The age of the students also is a factor.
For Stephanie Downs, a fourth-grade teacher at Premier Charter School in St. Louis, conversations about Sept. 11 focus on empathy.
“I think the younger the kid is, the more personal it has to be,” she said. “You have to teach them what it meant to people and what it meant to families because that’s something they can understand. If it’s too big, then it’s too hard for them to understand.”
For all age groups, Sept. 11 raises questions.
“There are questions that even adults struggle with, like ‘Why would someone do this?’ The ultimate answer is I don’t know: I don’t know why someone would do this, and I don’t know what would convince them to do this, but I know that afterwards there’s a lot of good that came out of it too, so that’s what we have to focus on.”
For James Mueller, an eighth-grade teacher at Fox Middle School in Arnold, the questions are more fact-based.
“They ask me questions about who’s responsible,” Mueller said. “Many times they don’t know. Many times they confuse people like Saddam Hussein and Osama bin Laden.”
Mueller said it’s his job to clarify the details and provide background knowledge that many of the students “just don’t have.”
But before those conversations start, Mueller says he likes to warn his students that this is a “serious topic that is going to probably bring out some emotions in some of them.” Mueller said he works from the start of the school year to create a no-judgment environment in his classroom.

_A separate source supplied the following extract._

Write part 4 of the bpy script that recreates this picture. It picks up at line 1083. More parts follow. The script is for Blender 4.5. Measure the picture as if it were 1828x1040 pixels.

“If you’re going to deal with emotionally charged issues, if you’re going to deal with challenging issues, issues that can provoke reactions in kids that may be strong and long-term, then you need to do it in a culture that’s supportive and appropriate for that,” Berkowitz said.
Mueller then works to connect students with history.
“Most of these kids have either family members or friends, people they know who have served in the wars in Iraq and Afghanistan, so connecting it to their own life is usually not at all a challenge, and being able to connect it to history really kind of brings history alive for these kids,” he said.
At the high school level, Sept. 11 conversations are more encompassing. Annie Wayland, a social studies teacher at Parkway West High School in Ballwin, said the school uses a two-prong approach: Reflecting on the attacks through digital archives, memorials, personal accounts and stories, and the “educational approach of war on terrorism, foreign policy and post-9/11 policies.”
At that level, Sept. 11 conversations are reserved for one or two days of the year. “I think that most teachers are constantly coming back to the topic in a number of different ways,” she said.
In high school, students are asking why the attacks happened, as well as what’s going to happen as a result and has it happened before. “That’s when we start to connect some of those iconic moments throughout history.”
Today, for many students, their first exposure to Sept. 11 is at school.
“When I first started teaching nine years ago, kids had pretty vivid memories of the day,” Mueller said. “Now they have almost no memory and very little background knowledge of the events. It’s become, in some sense, more of a challenge. Another sense is, though, when you’re the first person to cover something with young people, they don’t have as many misconceptions as I would say maybe they used to.”